The most important and the trickiest climate condition to keep an eye on is El Niño, a recurring weather pattern that brings warm waters to the tropical Pacific Ocean. When there’s an El Niño, you don’t get as many hurricanes in the Atlantic Ocean. That’s because El Niño tends to unleash strong, high winds that tear the hurricanes apart, making it hard for them to form, Klotzbach says.

The problem is that in the spring, when CSU and NOAA publish their first hurricane seasonal outlooks, it’s really hard to predict how El Niño is going to behave later in the year. That makes it tricky to guess how many hurricanes will form. Right now, climate models are split: half of them say that we’re going to have a mild El Niño, and the half say there’ll be no El Niño at all, says Sonya Miller, the associate director of Penn State’s Earth System Science Center. At this moment, the NOAA forecasts give a wide range in the number of storms that might develop: from 10 to 16, with five to nine hurricanes.

Last year, climate models indicated that an El Niño was going to develop, and so the early forecasts called for a near-average hurricane season, Klotzbach says. “Obviously, last year was anything but normal,” he says. There were 17 named storms, including 10 hurricanes and six major hurricanes, of which three made landfall in the US. The storms cost the US about $265 billion in damages, according to NOAA. Unlike what the models had predicted, El Niño did not develop. Plus, there were weaker-than-normal winds blowing across the surface of the ocean, which caused the Atlantic to warm up very quickly, especially in June and July. And hurricanes get their fuel from hot waters.

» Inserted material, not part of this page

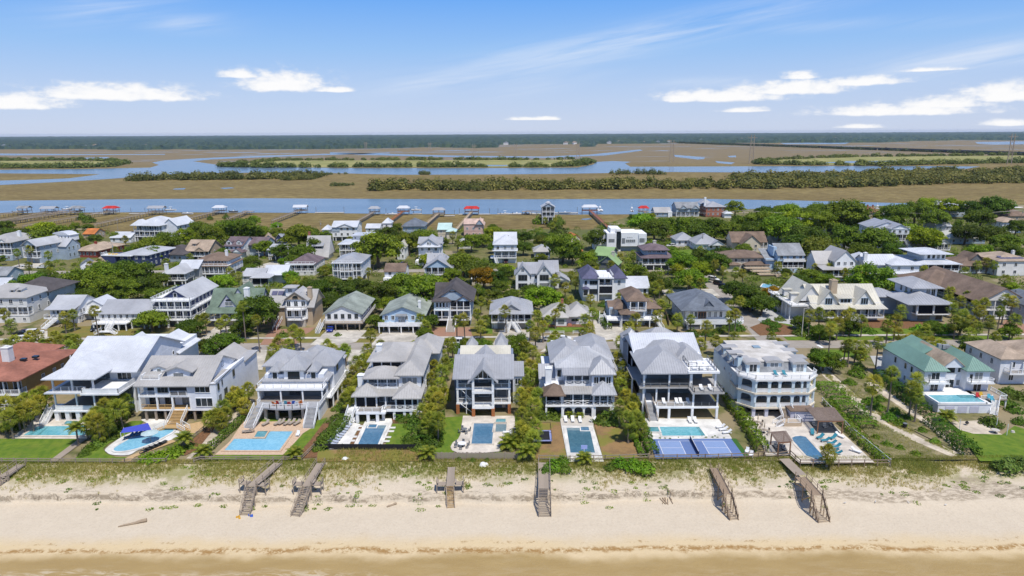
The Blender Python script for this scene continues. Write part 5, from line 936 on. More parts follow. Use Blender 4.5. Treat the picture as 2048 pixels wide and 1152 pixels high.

“It really, really ramped up,” Klotzbach says. “And so people started to realize, ‘Oh man, it’s going to be a lot more active than they had originally thought.’”

The seasonal forecasts that come out in the spring are usually updated during the summer, as peak hurricane season in August gets closer. Those forecasts are more precise, but they still can’t tell where the hurricanes are going to strike. That can only be calculated for individual storms once they’ve formed: it depends on too many variables, like when the hurricane developed, how strong its winds are, where it’s going, and the atmospheric pressure, which is all information that’s collected by satellites, buoys, radars, as well as reconnaissance aircraft.

“It’s pretty much impossible to say at this point how many are going to make landfall,” says Kevin Trenberth, a distinguished senior scientist at the National Center for Atmospheric Research. “The track is something that’s very much depending on the weather. It’s got a large crapshoot element to it.”

So, why make seasonal forecasts at all? “It’s the same reason why your weatherman does a seven-day forecast even though the forecast is going to be much better for tomorrow,” Klotzbach says. “People want to know.” And “people” aren’t just those living on the coast. Over 80 million people in the continental US can be impacted by hurricane flooding and wind, according to Bell. Government officials use seasonal forecasts to know what to expect and start preparing for hurricanes, he says.

Klotzbach, however, pleads caution: it doesn’t matter how many hurricanes are forecasted; it takes only one storm to put people in danger. In 1992, for instance, there was only one major hurricane, but that Category 5 storm — Hurricane Andrew — ravaged South Florida, causing the death of 65 people and destroying over 25,000 homes. In comparison, there were 12 hurricanes in 2010 — twice as many as an average season — but none hit the US, Klotzbach says.

So, at this moment, the only thing to do is get ready. People living in the Caribbean, the Gulf of Mexico, and the eastern coast of the US should check their insurance coverage and come up with an evacuation plan, as well as ways to get in touch with their family members after disaster hits, according to Daniel Kaniewski, deputy administrator for Protection and National Preparedness at the Federal Emergency Management Agency. It’s also a good idea to prepare an emergency kit.

Once storms form, it’s also important to check with the National Hurricane Center for updates. In the meantime, these seasonal outlooks are all we’ve got. And although they’re limited, they’re still pretty cool. “I find it a fascinating exercise, trying to understand basically what makes mother nature tick,” Klotzbach says. “I just find it challenging.”